As reports that Cahuzac was thinking of taking his seat again circulated, Bartolone conceded that he has a legal right to do so but said he has tried to persuade him not to.

“It would be better for him; it would be better for the National Assembly,” he said.

The site that broke the story, Mediapart, has more revelations up its sleeve, according to it co-founder Edwy Plenel.

On Friday he promised to let loose a “republican scandal” that would hit all of France’s elite.

Accusations are already circulating that leaders of the mainstream right-wing UMP knew about Cahuzac’s account and kept quiet about it, as the lawyer and UMP member Michel Gonelle who kept hold of the recording that proved the account’s existence, claims.

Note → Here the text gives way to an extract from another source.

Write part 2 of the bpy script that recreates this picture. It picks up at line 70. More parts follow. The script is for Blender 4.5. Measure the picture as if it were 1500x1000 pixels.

Former health minister Xavier Bertrand mentioned its existence ahead of last year’s election, anonymous civil servants told Saturday’s Libération newspaper.

And in 2008 then-budget minister Eric Woerth claimed to have a list of 3,000 tax-dodgers and told them to declare their assets or face legal action.

Cahuzac was not prosecuted and went on to head parliament’s finance committee, nominated by the Socialists, without the UMP raising the matter.

In 2012, in his capacity of budget minister, Cahuzac, accepted the findings of a report that cleared Woerth of wrongdoing in the sale of a race course in Compiègne, north of Paris.

Its author was law professor Philippe Terneyre.

In 2005 Cahuzac, then mayor of a provincial town, commissioned Terneyre to produce a report on corruption allegations against one of his deputies, Alain Soubiran, Mediapart revealed in January this year.

Despite a favourable note from Terneyre, Soubiran was found guilty in court in 2006.

Hollande's election campaign treasurer; Jean-Jacques Augier, whose tax haven-registered company caused a furore on Thursday, was awarded the French MPs' annual literary prize on Saturday for An irreverent dictionary of China, which he co-authored with Renaud de Spens.